Police carding now subject to strict new regulation
The controversial practice known as police carding is now subject to a stringent new regulation that took effect Sunday across Ontario.
The new law is intended to strictly control the police practice of arbitrarily stopping and questioning individuals who have no direct connection to a crime as either a suspect or a witness.
The regulation also makes specific reference about the arbitrary collection of information from individuals belonging to “a particular racialized group.”
Data obtained in recent years from Hamilton and Toronto has shown that people from visible minorities have been carded at disproportionately higher rates than their representation in the general population.
Under the new law, police officers attempting to collect information arbitrarily must now:
Provide details about the reason why an individual was targeted for information;
Inform the person he or she is not required to provide identifying information;
Inform the person why police are attempting to obtain information;
Offer to give the individual a record of the interaction, and provide the document if requested.
The record of the interaction must contain details that identify the officer, the date, time and location of the encounter, information about how to contact Ontario’s Independent Police Review Director and an explanation that the person can request access to their information through the province’s Freedom of Information legislation.
The new law also requires the police chief to conduct annual reviews of a database to ensure compliance and conduct training so officers are aware that people stopped arbitrarily have the right to discontinue the interaction.
The chief must also produce an annual report that includes the number of arbitrary interactions, broken down by gender, race, age and neighbourhood, and whether those rates are disproportional.

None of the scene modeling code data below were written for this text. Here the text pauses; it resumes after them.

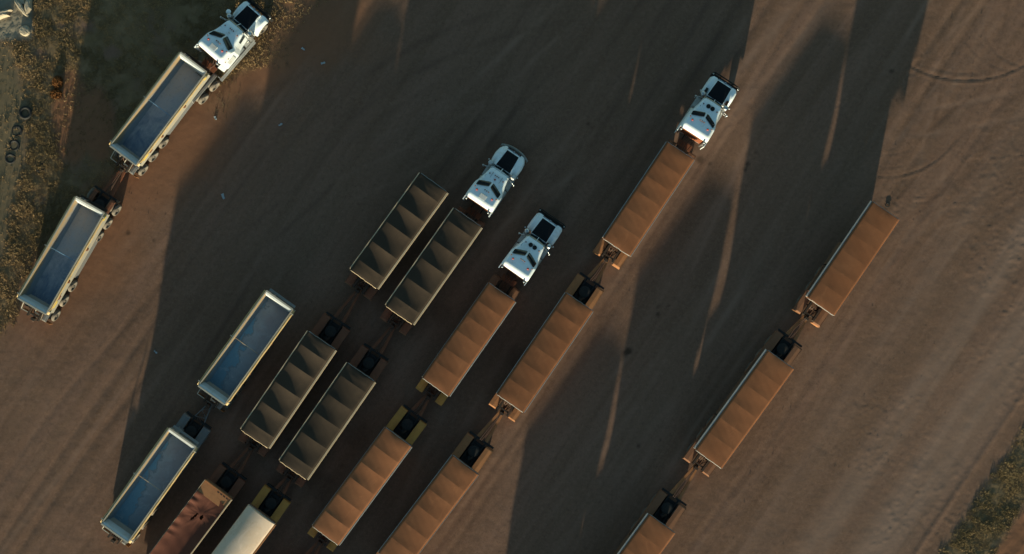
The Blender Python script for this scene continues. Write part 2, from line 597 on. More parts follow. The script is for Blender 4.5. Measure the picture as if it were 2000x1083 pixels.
# dusty pale lanes of the haul road
dr = ((PX - 1838) * 0.83 + (PY - 1083) * 0.56) + (fbm(U * 0.05, V, 0.5, 88, 3) - 0.5) * 50
pale = 0.85 * np.exp(-((dr + 95) / 42) ** 2) + 0.75 * np.exp(-((dr + 215) / 34) ** 2) + 0.35 * np.exp(-((dr + 320) / 30) ** 2)
pale = pale * (0.55 + 0.45 * sm(fbm(U * 0.12, V * 1.2, 0.8, 89, 4), 0.3, 0.7))
# graded lip at the edge of the road
dl = ((PX - 1800) * 0.83 + (PY - 1070) * 0.56)
Z += np.exp(-((dl + 3) / 5) ** 2) * 0.035
Z = np.where(inner, Z, 0)

xs_ = np.interp(PY, [-400, 0, 120, 200, 330, 400, 520, 640, 760, 1100], [640, 560, 500, 300, 215, 160, 70, 10, -60, -200])
redband = sm(PX - xs_, -60, 20) * sm(xs_ + 250 + (fbm(X, Y, 0.3, 95, 3) - .5) * 160 - PX, 0, 160) * sm(760 - PY, 0, 300)
stain = np.zeros_like(X)
for (sx, sy, sr) in ((1226, 688, 10), (1369, 311, 9), (1386, 320, 5), (1286, 600, 6), (1285, 614, 5), (1306, 598, 4), (1247, 872, 4.5), (1150, 242, 5), (1476, 297, 7), (1460, 322, 5), (1455, 330, 6),
                     (1290, 860, 3), (300, 470, 4), (1740, 140, 5), (860, 610, 14), (700, 850, 20), (690, 770, 14), (620, 950, 20), (250, 455, 5), (1105, 650, 18), (1010, 700, 16)):
    soft = 1.6 if sr > 12 else 1.0
    q = np.hypot(PX - sx, PY - sy) + (fbm(X, Y, 1.6, 51, 3) - 0.5) * sr * 1.6
    stain = np.maximum(stain, sm(sr * soft - q, -2 * soft, sr * 0.7) * (0.75 if soft == 1 else 0.28))
stain = np.maximum(stain, 0.0)
stain[np.hypot(PX - 1226, PY - 688) < 30] *= 1.3

ny_, nx_ = X.shape
vv = np.stack([X, Y, Z], -1).reshape(-1, 3)
idx = np.arange(ny_ * nx_).reshape(ny_, nx_)
ff = np.stack([idx[:-1, :-1], idx[:-1, 1:], idx[1:, 1:], idx[1:, :-1]], -1).reshape(-1, 4)
me = bpy.data.meshes.new("ground")
me.vertices.add(len(vv)); me.vertices.foreach_set('co', vv.ravel())
me.loops.add(len(ff) * 4); me.loops.foreach_set('vertex_index', ff.ravel())
me.polygons.add(len(ff)); me.polygons.foreach_set('loop_start', np.arange(0, len(ff) * 4, 4))
me.polygons.foreach_set('loop_total', np.full(len(ff), 4))
me.polygons.foreach_set('use_smooth', np.ones(len(ff), bool))
me.update(); me.validate()
for nm, arr in (('grass_cover', np.maximum(grass_m, weeds_m * 0.5)), ('red_soil', np.clip(bare_m + plough_m * 0.8 + 0.75 * redband, 0, 1)), ('gravel', gravel_m), ('track', np.clip(track, -1, 1)), ('pale_dust', np.where(inner, np.clip(pale, 0, 1), 0)), ('stain', np.clip(stain, 0, 1)), ('silt', smooth_m)):
    at = me.attributes.new(nm, 'FLOAT', 'POINT')
    at.data.foreach_set('value', arr.astype(np.float32).ravel())
ground = link('ground', me)
ground['kind'] = 'structure'

m, n, b = nodes('packed_dirt')
def attr(nm):
    x = n.nodes.new("ShaderNodeAttribute"); x.attribute_name = nm
    return x.outputs['Fac']
v0 = coords(n, (1, 1, 1), 0, False)
vst = coords(n, (0.07, 1, 1), -a_, False)      # Mapping rotates after scaling; stretch along the traffic below
mp1 = n.nodes.new("ShaderNodeMapping"); mp1.inputs['Rotation'].default_value = (0, 0, -a_)
tc = n.nodes.new("ShaderNodeTexCoord"); n.links.new(tc.outputs['Object'], mp1.inputs[0])
mp2 = n.nodes.new("ShaderNodeMapping"); mp2.inputs['Scale'].default_value = (0.05, 1, 1); n.links.new(mp1.outputs[0], mp2.inputs[0])
vst = mp2.outputs[0]
s1 = noise(n, vst, 0.55, 6, 0.6, 0.6)
s2 = noise(n, vst, 2.4, 5, 0.65, 0.3)
b1 = noise(n, v0, 0.06, 5, 0.55, 0.6)
b2 = noise(n, v0, 0.45, 6, 0.62, 0.8)
b3 = noise(n, v0, 3.2, 6, 0.7)
b4 = noise(n, v0, 14.0, 4, 0.7)
c = mixc(n, ramp(n, b1, 0.36, 0.66), (0.128, 0.070, 0.045), (0.150, 0.084, 0.055))
c = mixc(n, ramp(n, s1, 0.42, 0.72), c, (0.182, 0.100, 0.069))
c = mixc(n, ramp(n, s2, 0.50, 0.78, 0, 0.55), c, (0.108, 0.056, 0.036))
c = mixc(n, ramp(n, b2, 0.55, 0.80, 0, 0.6), c, (0.180, 0.098, 0.068))
c = mixc(n, ramp(n, b3, 0.52, 0.74, 0, 0.7), c, (0.085, 0.047, 0.032))
c = mixc(n, ramp(n, b3, 0.47, 0.28, 0, 0.6), c, (0.21, 0.122, 0.086))
c = mixc(n, ramp(n, b4, 0.54, 0.72, 0, 0.55), c, (0.08, 0.045, 0.031))
c = mixc(n, ramp(n, b4, 0.46, 0.28, 0, 0.5), c, (0.215, 0.13, 0.092))
c = mixc(n, ramp(n, attr('track'), 0.0, 1.0, 0, 0.8), c, (0.215, 0.125, 0.088))
c = mixc(n, ramp(n, attr('track'), 0.0, -1.0, 0, 0.75), c, (0.088, 0.049, 0.034))
c = mixc(n, math_(n, 'MULTIPLY', attr('pale_dust'), 0.8), c, (0.25, 0.163, 0.125))
grit = noise(n, v0, 38.0, 2, 0.6)
c = mixc(n, ramp(n, grit, 0.58, 0.72, 0, 0.55), c, (0.25, 0.165, 0.12))
c = mixc(n, ramp(n, grit, 0.42, 0.30, 0, 0.6), c, (0.07, 0.042, 0.03))
c = mixc(n, attr('red_soil'), c, mixc(n, b3, (0.205, 0.088, 0.045), (0.165, 0.078, 0.044)))
c = mixc(n, attr('silt'), c, mixc(n, b3, (0.118, 0.088, 0.052), (0.15, 0.108, 0.066)))
gs = mixc(n, ramp(n, b2, 0.35, 0.65), (0.135, 0.090, 0.044), (0.21, 0.135, 0.072))
c = mixc(n, math_(n, 'MULTIPLY', attr('grass_cover'), 0.85), c, gs)
c = mixc(n, attr('gravel'), c, mixc(n, b4, (0.20, 0.165, 0.12), (0.26, 0.215, 0.155)))
c = mixc(n, math_(n, 'MULTIPLY', attr('stain'), 0.85), c, (0.030, 0.020, 0.014))
n.links.new(c, b.inputs['Base Color'])
b.inputs['Roughness'].default_value = 0.95
b.inputs['Specular IOR Level'].default_value = 0.05
hgt = math_(n, 'ADD', math_(n, 'MULTIPLY', b3, 0.6), math_(n, 'ADD', math_(n, 'MULTIPLY', b4, 0.3), math_(n, 'MULTIPLY', s2, 0.5)))
hgt = math_(n, 'ADD', hgt, math_(n, 'MULTIPLY', grit, 0.22))
bump(n, b, hgt, 0.40, 0.03)
me.materials.append(m)

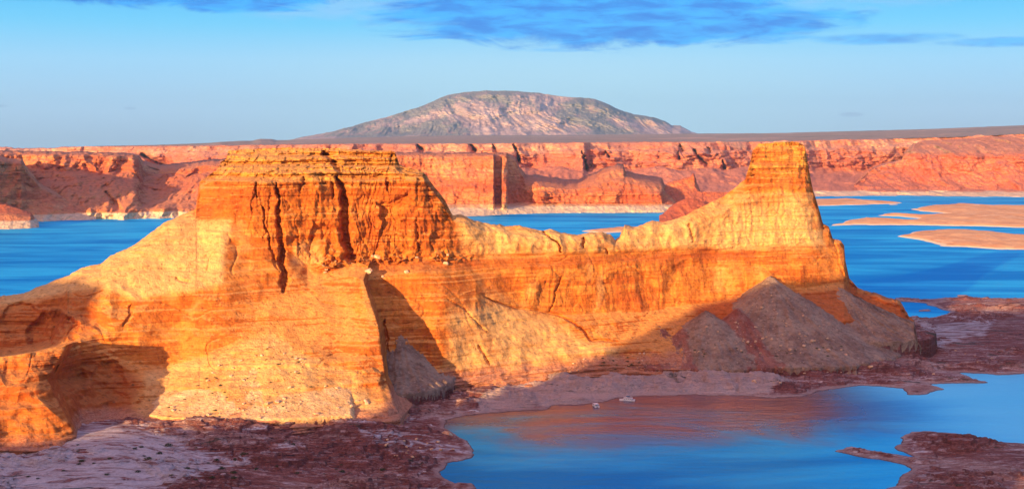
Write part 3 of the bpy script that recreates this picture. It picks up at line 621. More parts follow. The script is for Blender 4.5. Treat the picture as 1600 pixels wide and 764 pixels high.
def butte_attr(px, py, X, Y, Z, st, row):
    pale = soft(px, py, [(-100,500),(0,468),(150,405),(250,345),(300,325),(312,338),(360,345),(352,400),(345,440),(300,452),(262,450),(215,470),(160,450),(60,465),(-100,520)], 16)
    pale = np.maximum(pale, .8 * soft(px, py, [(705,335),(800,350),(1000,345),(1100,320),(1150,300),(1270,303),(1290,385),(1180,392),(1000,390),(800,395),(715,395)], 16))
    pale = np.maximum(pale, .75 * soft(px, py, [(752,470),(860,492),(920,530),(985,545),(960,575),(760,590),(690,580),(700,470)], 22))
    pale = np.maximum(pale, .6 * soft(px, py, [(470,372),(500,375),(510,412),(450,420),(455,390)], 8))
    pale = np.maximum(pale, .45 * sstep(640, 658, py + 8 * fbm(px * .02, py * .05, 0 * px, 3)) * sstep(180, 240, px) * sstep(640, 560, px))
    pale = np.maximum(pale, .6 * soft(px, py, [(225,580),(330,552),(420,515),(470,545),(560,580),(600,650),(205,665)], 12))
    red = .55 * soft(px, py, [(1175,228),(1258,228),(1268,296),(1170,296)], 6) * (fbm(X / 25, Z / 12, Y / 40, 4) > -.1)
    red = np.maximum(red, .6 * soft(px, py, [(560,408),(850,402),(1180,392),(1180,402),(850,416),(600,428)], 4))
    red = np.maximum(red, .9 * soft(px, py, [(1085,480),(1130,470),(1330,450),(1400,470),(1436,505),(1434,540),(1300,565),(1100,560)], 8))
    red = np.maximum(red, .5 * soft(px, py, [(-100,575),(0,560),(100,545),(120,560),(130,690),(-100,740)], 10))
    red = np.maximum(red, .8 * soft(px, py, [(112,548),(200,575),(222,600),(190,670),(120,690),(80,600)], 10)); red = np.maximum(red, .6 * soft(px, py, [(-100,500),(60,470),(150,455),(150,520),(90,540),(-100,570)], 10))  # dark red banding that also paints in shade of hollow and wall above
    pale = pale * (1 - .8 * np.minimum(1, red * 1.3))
    return dict(pale=pale, redness=red)
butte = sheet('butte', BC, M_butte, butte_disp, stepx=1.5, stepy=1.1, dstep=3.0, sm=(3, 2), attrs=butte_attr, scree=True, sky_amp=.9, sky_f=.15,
              back=((45, -3), (110, -60), (230, -400)), skirt=(60, -30))
tag(butte, 'tall orange sandstone butte with a flat block, a low saddle and a square tower above the bay', 'butte', kind='structure')

# ---------------------------------------------------------------- shore ground
def wpoly(pts): 
    x, y = G([p[0] for p in pts], [p[1] for p in pts]); return list(zip(x.tolist(), y.tolist()))
MAIN = wpoly([(-400,1000),(640,1000),(700,775),(722,764),(706,750),(688,738),(700,722),(745,714),(736,696),(715,681),(692,668),(700,655),(730,648),(800,643),(850,640),(868,634),(905,633),
  (922,631),(948,627),(962,622),(985,620),(1010,619),(1090,617),(1150,618),(1200,620),(1253,619),(1292,608),(1349,603),(1415,607),(1419,616),(1441,616),(1480,609),(1450,600),(1511,598),(1546,597),(1520,592),(1498,583),(1563,586),(1600,584),(1900,578),
  (1900,462),(1600,467),(1537,466),(1506,464),(1441,468.5),(1397,465),(1400,470),(1445,474),(1463,480),(1485,487),(1463,496),(1441,499),(1423,497),(1380,502),(1300,506),(1100,520),(800,545),(600,560),(300,568),(0,578),(-400,600)])
PEN = wpoly([(1301,702),(1327,697),(1345,699),(1384,707),(1423,714),(1430,713),(1406,703),(1412,692),(1406,683),(1428,675),(1471,676),(1520,681),(1550,691),(1600,694),(1900,700),(1900,1000),(1340,1000),(1384,764),(1406,745),(1426,732),(1415,727),(1362,716),(1301,704)])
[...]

Ancaster Coun. Lloyd Ferguson, chair of the Police Services Board, could not be reached for comment.
Jaime Stephenson, president of the Hamilton Criminal Lawyers’ Association, said the new regulation is a step in the right direction, particularly the requirement officers must inform people stopped arbitrarily they aren’t obligated to provide information.
“A lot of people don’t know that they don’t have to answer a police officer’s questions or identify themselves if it’s an arbitrary stop,” said Stephenson. “They just assume ‘Well, it’s a police officer and they’re asking me a question so I’d better answer it.’
“But policing the police is always a difficult thing,” she added, “and how do we know that every officer is actually recording every interaction that they have? The problem is we won’t know.”
Ward 3 Coun. Matthew Green said the new regulation doesn’t address what he believes is the root of the problem — a fundamental shift in policing culture since the 9/11 terrorist attacks in the U.S.
“Under the philosophy of intelligence-led policing post 9/11, citizens have effectively become suspects,” said Green. “Carding is the street-level application of mass data collection where everybody is a suspect and all information is held and retained in perpetuity.
“They used to serve and protect and now it’s this kind of anti-terrorism, paramilitary style of policing and that’s really what needs to change,” Green added.
Green found himself at the centre of the carding issue last April when he was carded while waiting for a bus on a Hamilton street. The officer is now facing a discreditable conduct charge under the Police Services Act.